Holding my breath I opened up my browser. Suddenly a heavenly choir of angels' voices could be heard singing hallelujah.  "You did it! I've got the net! Whoot!" I practically screamed in his ear. "Jonesy, you are the BEST!"

"Shucks ma'am. It was nothing. It's what they pay me to do," he modestly replied while I heard 'Everything I do, I do it for you my beloved blogging lady love.' "You have yourself a nice day and don't hesitate to call back if you ever need any more help. That's what we're here for." (RE: I'll miss you and I can't wait to service you once again in your imagination, making your every desire a dream come true.)

After saying goodbye to my one true Internet love Jonesy, I called my husband. "Boo! It's fixed! I fixed the problem and I'm back online!" I crowed.

"YOU fixed it all by yourself?" Note the suspicion. You'd think the man had been married to me for almost twelve years or something.

"Well, I had a little help from the Apple help center. It doesn't matter how it was fixed, it only matters is I'm tweeting at this very moment!"

"Ya. So in other words some computer geek fixed what you mucked up."

Bristling, I tersely replied, "No. Jonesy fixed computer. Jonesy did what you couldn't do. Jonesy is a GOD. I'm thinking of leaving you for him. I always wanted to live in Texas."

"Jonesy eh? Sounds like some dude who hasn't ever been laid who is 5'6", a little on the heavy side, with buck teeth and male pattern baldness. Have at 'im." Boo laughed.

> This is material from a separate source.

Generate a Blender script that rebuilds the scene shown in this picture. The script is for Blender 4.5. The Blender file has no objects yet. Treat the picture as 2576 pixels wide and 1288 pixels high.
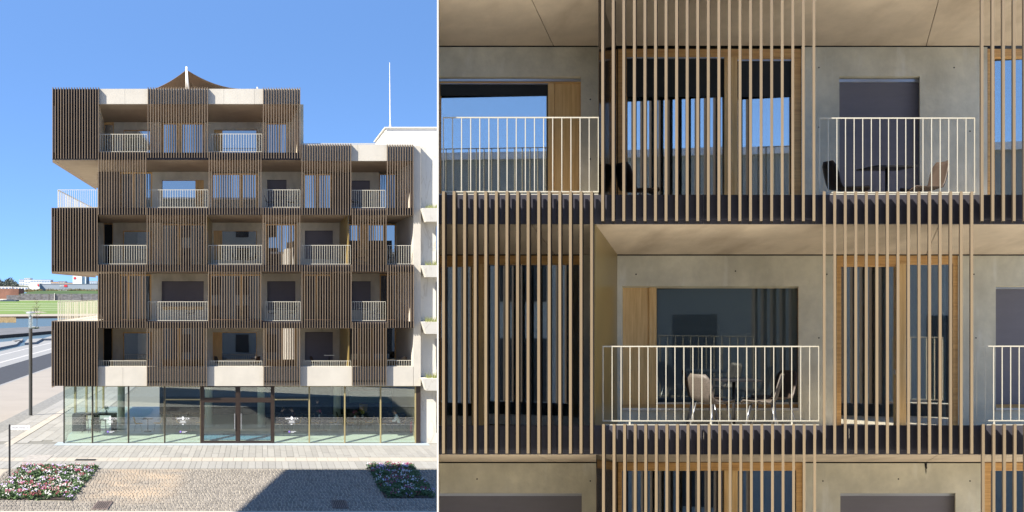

"I prefer to think of him as a 6'4" brunette with a physique carved from marble and twinkling green eyes, riding around on a white steed with a tattered cowboy hat, hanging off my every word and making my dreams come true." 

"Good for you darlin'. You have fun with that. I've got to get back to work. Real work. Man's work. Go be a mouse potato once again love," he grinned before hanging up.

Bah. He may try, but nothing will ever tarnish the image of the pusher man with the southern drawl who supplied me with crack Internet to feed my addiction.

Jonesy, you will always be my hero. At least until my web connection is on the fritz again and someone else steps in to save the day. 

I'm an addict. I'll stand on any street corner to get my fix.